My god, what an unbelievable, unrepentant idiot I was.  I thought changing the world would take no more effort than it took to get As at a school that didn't give a + or -, so a 90% was good enough for an A.

As I got older, I realized that I don't have what it takes to change the world, but I still wanted to live my life such that I felt I was doing more good than harm.  I rode my bike everywhere.  I joined a CSA and bought local and organic.  I composted what I could, recycled what I could, and grudgingly threw away the rest.  I tried to fix rather than replace.  Of course, the cynic (realist?) in me knows that even at my best, we'd need 6 or 7 Earths to sustain that way of life if all us Earthlings lived as I was living, but I slept ok at night.

Flash forward to today.  I'm happily married, with one kid, and The Wife and I are talking about thinking about talking about Baby 2.  I love my life.  But when the snow fell, I stopped composting because shoveling a path to the compost bin would be too much work.  We drive an SUV.  We booked a winter vacation which will necessitate our 6th or 8th flight in the last year or so.  We still eat red meat on the regular.  After Baby 2, we'll pretend that our current house is too small and we'll look for something bigger, that will take more energy to heat and cool.  We'll probably shop for a bigger vehicle, or maybe a second vehicle.

I want to be the first to say, "BOO FUCKING HOO."  I try not to take what I have for granted, and I know that bitching about my CO2 emissions in the context of another vacation is insulting.  I know.  But this is my life and these are my thoughts.
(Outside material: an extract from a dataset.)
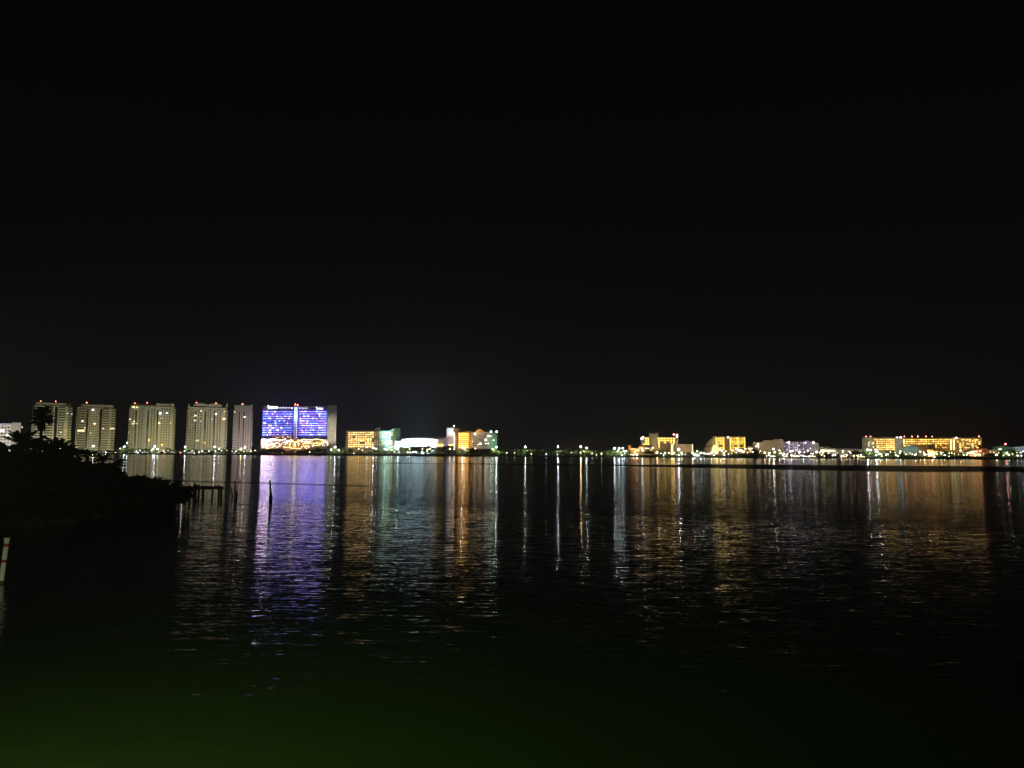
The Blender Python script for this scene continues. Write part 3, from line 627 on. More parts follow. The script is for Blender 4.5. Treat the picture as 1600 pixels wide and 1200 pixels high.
b.flood(1423, 702, (.78, 1, .9), .17, 24, angle=70)
b = Bld('amber_pavilion', 'pavilion with glowing amber arches right of the pale hall', 'pavilion', 1459, 752)
b.box('wall', orange, 1449, 1470, 704, None, 0, 10); b.box('roof', tile, 1448, 1471, 702.6, 703.9, -1.2, 11)
for k in range(5): b.win(1451.5 + k * 3.9, 709, 2.5, 7, glow((1, .55, .10), (.8, 1.4, 1.1, 1.7, 1.2)[k]), 'lit_arch', .3)
b.flood(1459, 706, (1, .6, .2), .3, 22, angle=60)
b = Bld('tiled_restaurant', 'restaurant under red-brown roofs with two big orange lamps', 'restaurant', 1530, 750)
b.box('wall', tan, 1505, 1558, 707, None, 0, 9); 
for x0, x1, y0, y1 in ((1509, 1531, 704.2, 707), (1530, 1545, 700.5, 706.9), (1519, 1531, 701, 704.1)): MB().prism([(b.u(x0), b.hit(x0, y1)[1]), (b.u(x1), b.hit(x1, y1)[1]), (b.u(x1 - 3), b.hit(x1, y0)[1]), (b.u(x0 + 3), b.hit(x0, y0)[1])], -1.5, 8).obj('roof', tile, b.t)
b.box('side_wall', cream, 1544.5, 1558.5, 703.4, 706.9, -0.6, 7); b.win(1521, 705.6, 12, 1.4, glow((1, .82, .55), 1.7), 'awning_light', 1.8); b.win(1517, 708.2, 6, 1.6, glow((1, .8, .4), 1.6), 'awning_light', 1.8); b.win(1531, 704.4, 4, 2.4, glow((1, .6, .35), 1.0), 'lit_window', 1.8)
b.lamp(1524, 711, 1.0, (1, .52, .28), 9, 'entrance_lamp', -2.5); b.lamp(1530.3, 711, 1.0, (1, .52, .28), 9, 'entrance_lamp', -2.5); b.lamp(1512.6, 708.3, .8, WARM, 8, 'entrance_lamp', -2.2)
b.flood(1530, 705, (1, .5, .22), .16, 22, angle=70); b.flood(1552, 706, (1, .75, .45), .22, 20, angle=40)
b = Bld('grey_block', 'dim grey block with lavender end at the right edge of the far shore', 'building', 1580, 785)
b.box('wall', greenish, 1550, 1594.6, 698, None, 0, 14); b.box('roof_block', grey, 1562, 1575, 696.2, 697.9, 2, 10); b.box('end_wall', purple, 1594.8, 1612, 697, None, -1, 14)
grid(b, [1553 + 4 * k for k in range(10)], 700, 712, 4, 1.8, .5); b.beacon(1571, 694, 40, (1, .2, .25)); b.win(1562, 702, 4.4, 2, glow((1, .9, .62), 1.5), 'lit_window', .4)
for x, y in ((1595, 707.5), (1599, 705), (1593, 708)): b.lamp(x, y, .8, (.88, .85, 1), 12)
b.flood(1575, 706, (.75, 1, .7), .10, 40, angle=60); b.flood(1600, 704, (.75, .6, 1), .25, 30, angle=40)

# ------------------------------------------------------------------ street and garden lamps
def lamp_proto(kind, col, st, r):
    t = thing('street_lamp' if kind == 's' else 'garden_lamp', '', 'lamp', (0, 0, -100))
    k = ('pole', kind)
    if k not in cache: cache[k] = MB().tube([(0, 0, -60), (0, 0, -.3)], [0.16, 0.09], 6).mesh('pole', steel)
    k2 = ('cap', kind, round(r, 2))
    if k2 not in cache: cache[k2] = MB().cone((0, 0, r * .8), r * .75, r * .2, r * .5, 10).mesh('lamp_cap', steel)
    link('lamp_globe', ballmesh(r, glow(col, st), 'lamp_globe'), t); link('lamp_cap', cache[k2], t)
    return t
polecache = {}
def place_lamp(px, py, Y, kind, col, st, r):
    p = at(px, py, Y); t = thing('street_lamp' if kind == 's' else 'garden_lamp', '', 'lamp', (p.x, p.y, GZ), 0, None)
    h = max(0.5, p.z - GZ); hk = round(h * 2) / 2
    if hk not in polecache: polecache[hk] = MB().tube([(0, 0, -0.2), (0, 0, hk)], [0.14, 0.08], 6).mesh('pole', steel)
    po = link('pole', polecache[hk], t); po.scale = (1, 1, h / hk)
    link('lamp_globe', ballmesh(r, glow(col, st), 'lamp_globe'), t, (0, 0, h + r * .6))
    k2 = ('cap', round(r, 2))
    if k2 not in cache: cache[k2] = MB().cone((0, 0, r * .9), r * .7, r * .15, r * .4, 8).mesh('lamp_cap', steel)
    link('lamp_cap', cache[k2], t, (0, 0, h + r * .6))
    if (kind == 's' and st > 11) or st > 11:                       # added unseen spot beside the globe, to brighten the trees inland
        c_ = Vector(col); spot((p.x, p.y + .4, p.z + .6), (p.x, p.y + 12, 2.4), (.9 * col[0], col[1], .75 * col[2]), 7000 * min(1.3, st / (36 if kind == 's' else 24)) * (1 if kind == 's' else .3), 135, .5, .4)
    return t
Wh = (0.92, 1.0, 0.93); Bw = (0.80, 0.90, 1.0); Wm = (1.0, 0.76, 0.42); Or = (1.0, 0.48, 0.16); Ye = (1.0, .85, .45)
LAMPS = [   # where, wording, kind, [(px, py, colour, strength, radius)]
 ('before the palm-side condo tower', 'white', 's', [(99.5, 697.5, Bw, 110, .42), (94.5, 701.5, Wh, 50, .36)]),
 ('below the tower with the long lit balcony', 'white', 's', [(145.8, 697.6, Wh, 160, .5)]),
 ('in the dark gap left of the third tower', 'bluish-white', 's', [(199, 692.3, Wh, 120, .42), (194.3, 698.2, Bw, 190, .55), (188, 701, Ye, 30, .4)]),
 ('below the stepped-roof tower', 'white', 's', [(242, 698, Bw, 200, .55), (239, 702.3, Bw, 90, .5), (246, 702.3, Bw, 90, .5)]),
 ('before the pedimented condo tower', 'bright white', 's', [(289.3, 698.6, Wh, 200, .55), (335.5, 698.8, Bw, 220, .6), (342, 701.5, (.8, 1, .75), 60, .5)]),
 ('below the slim pinkish tower', 'pale', 's', [(382.8, 699.4, Wh, 200, .55), (376.5, 702.5, Ye, 70, .7), (392, 705, Ye, 30, .4)]),
 ('at the right foot of the blue hotel', 'white', 's', [(523.6, 699, Bw, 230, .6), (517, 703, Wh, 80, .5), (530, 704, Wh, 60, .5), (484, 706.5, Wm, 40, .35)]),
 ('in front of the golden-windowed hotel', 'white', 's', [(573, 699.4, Wh, 60, .5), (583.6, 700.5, Bw, 200, .55), (588, 702, Bw, 60, .6), (601, 702, (.95, .85, 1), 50, .6), (622, 701, Wh, 180, .5)]),
 ('in front of the golden-windowed hotel', 'amber', 'g', [(560.5, 701.5, Wm, 40, .4), (566, 703.5, Wm, 30, .36), (604, 703, Wm, 40, .5), (612, 703.5, Wm, 40, .5), (553, 708.5, Ye, 40, .3), (616, 706, Ye, 30, .4)]),
 ('before the white floodlit hall', 'low', 'g', [(637, 707, WHITE, 40, .5), (641, 707.4, WHITE, 40, .5), (645, 706.8, WHITE, 30, .45), (649, 706, WHITE, 25, .4), (640, 702, Wm, 40, .5), (660, 701.5, Wm, 40, .5), (672, 701.6, Ye, 40, .6), (668, 703, Ye, 40, .55)]),
 ('below the block with the white panel', 'warm', 'g', [(703, 701.6, Wm, 60, .6), (709.8, 702, Wm, 40, .45)]),
 ('at the orange hotel', 'white', 's', [(722.8, 700, Wh, 200, .75), (726, 701.4, Wh, 90, .6)]),
 ('at the green-lit wing', 'white', 's', [(775.6, 699.2, Wh, 260, .6), (770, 702.2, (.9, 1, .7), 60, .6)]),
 ('over the dark tree belt in the middle', 'white', 's', [(820.8, 698.6, Wh, 240, .55), (872, 698.6, Bw, 280, .62), (916.5, 700, Bw, 240, .55)]),
 ('rising over the middle tree belt', 'orange', 's', [(907.5, 698.6, (1, .62, .28), 260, .68)]),
 ('in the white cluster left of the orange pavilion', 'bluish-white', 's', [(960.3, 701, Wh, 260, .62), (967.3, 701.4, Bw, 220, .6), (972.6, 700.6, Bw, 200, .5), (965, 705, Bw, 60, .4), (975, 705, Bw, 70, .5), (979, 705, Bw, 50, .4)]),
 ('by the waterline below the orange pavilion', 'small white', 'g', [(971.6, 711.4, Wh, 60, .4), (989.6, 711, Wh, 60, .38), (995, 710.6, Bw, 160, .55), (932, 711, Wh, 40, .26), (976, 709.5, Wh, 30, .3), (986, 710.6, Wm, 30, .3)]),
 ('before the castle hotel', 'white', 's', [(1003.5, 702.6, Wh, 110, .5), (1060.6, 702.8, Bw, 280, .72), (1061, 711, WHITE, 40, .5)]),
 ('before the castle hotel', 'warm', 'g', [(1026.8, 707.6, (1, .7, .4), 130, .7), (1045.5, 708, Ye, 60, .45), (1053, 708.4, Ye, 70, .6), (1050, 709.4, Ye, 50, .5), (1065, 707.8, Ye, 70, .6), (1036.6, 711.3, Wh, 70, .36), (1040.4, 711.6, Wh, 60, .34), (991.5, 707, Wm, 40, .4)]),
 ('between the annex and the terraced hotel', 'white', 'g', [(1082.4, 708.4, (1, .68, .42), 150, .62), (1089.5, 705.4, (.7, .95, .9), 40, .5), (1095, 708.4, Wh, 130, .55), (1100.3, 709, Wh, 60, .6), (1090, 711.4, Wh, 100, .5), (1086, 710.4, Wh, 60, .45)]),
 ('below the terraced hotel', 'warm white', 'g', [(1111.6, 708.5, WHITE, 110, .6), (1120, 708.4, Wm, 90, .5), (1116, 711.6, WHITE, 60, .42), (1125.5, 703, WHITE, 70, .6), (1128, 705, WHITE, 60, .55), (1131.5, 708.6, WHITE, 80, .5), (1132, 711.4, WHITE, 70, .42), (1106.5, 709.4, Wm, 40, .4), (1134, 705.5, Wm, 40, .4), (1144.6, 704.3, WHITE, 60, .5)]),
 ('before the tan block', 'pale', 'g', [(1208.5, 702.4, (1, .92, .7), 150, .8), (1218, 704.4, WHITE, 90, .45), (1195, 708.4, Wm, 100, .5), (1202, 708.6, Wm, 100, .5), (1211, 707, Wh, 60, .5), (1198, 712.6, Wh, 40, .3), (1188, 705, Wm, 40, .36), (1225.4, 709.4, Bw, 120, .6)]),
 ('beside the long hotel', 'bright bluish-white', 's', [(1355.6, 703.7, Bw, 300, .75), (1360.5, 703.9, Bw, 90, .45), (1368.8, 703.8, Bw, 260, .68), (1371, 706, Bw, 120, .5)]),
 ('by the water below the long hotel', 'small', 'g', [(1369, 711.8, Wh, 130, .55), (1375, 709.4, (.9, 1, .7), 90, .48), (1377.6, 712.6, (.9, 1, .7), 60, .42), (1385, 710.8, Wh, 130, .52), (1400, 711.6, (.8, 1, .7), 60, .45), (1403, 713, (.8, 1, .7), 40, .4), (1407, 706, (.85, 1, .85), 90, .5), (1415.5, 710, (.8, 1, .6), 40, .4), (1430, 710.8, (1, .85, .55), 110, .5), (1438, 706.2, (1, .9, .65), 80, .5), (1443.4, 707.4, (1, .85, .6), 70, .45), (1445, 710.8, (1, .84, .5), 150, .62)]),
 ('by the amber pavilion', 'warm', 'g', [(1455.6, 708, (1, .75, .45), 110, .5), (1457, 711.6, (1, .85, .65), 120, .55), (1460, 715, WHITE, 110, .5), (1463.5, 709.5, Ye, 60, .5), (1470.6, 708, (.9, 1, .6), 70, .6), (1476, 711.6, (.9, 1, .75), 60, .5), (1483, 713.8, (.9, 1, .75), 120, .42), (1487, 708.4, (.8, 1, .7), 30, .4)]),
 ('in the trees at the tiled restaurant', 'pale', 'g', [(1501, 704.4, (1, .85, .5), 60, .6), (1505.6, 711.2, (.8, 1, .7), 60, .42), (1510.6, 711, (.8, 1, .7), 50, .4)]),
 ('along the shore at the right edge', 'pale', 'g', [(1557, 711, (1, .75, .45), 140, .66), (1573.6, 708, (.85, 1, .75), 100, .5), (1576, 711, (.85, 1, .75), 80, .5), (1590, 712.2, Wh, 70, .4), (1596, 712.4, Bw, 110, .5), (1568, 711.8, Wh, 30, .3)]),
]
rows = {}
for where, word, kind, lst in LAMPS:
    for (px, py, col, st, r_) in lst:
        Y = (711.5 if kind == 's' else 712.5) + rnd.uniform(-.6, .6)
        t = place_lamp(px, py, Y, kind, col, st * (0.24 if kind == 's' else 0.19), r_ * .84); t['group'] = 'street lamps of the far shore' if kind == 's' else 'low lamps along the far waterline'
        rows.setdefault((where, word, kind), []).append((px, t))
for (where, word, kind), lst in rows.items():
    name_row(lst, f'{word} {"street lamp" if kind == "s" else "garden lamp"}', where)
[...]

These choices do occasionally keep me up at night.  The Wife is a willing partner in all these decisions, good and bad, but this will cause some fights in the future.  She will likely want a bigger house than I will.  That's a battle I'm willing to pick, but how hard should I fight?  There's nothing unique about it; you can argue that marriage is nothing but a series of battles exactly like this and you wouldn't exactly be wrong.  But it's like Calvin (of Calvin and Hobbes) says: "A good compromise leaves everybody mad."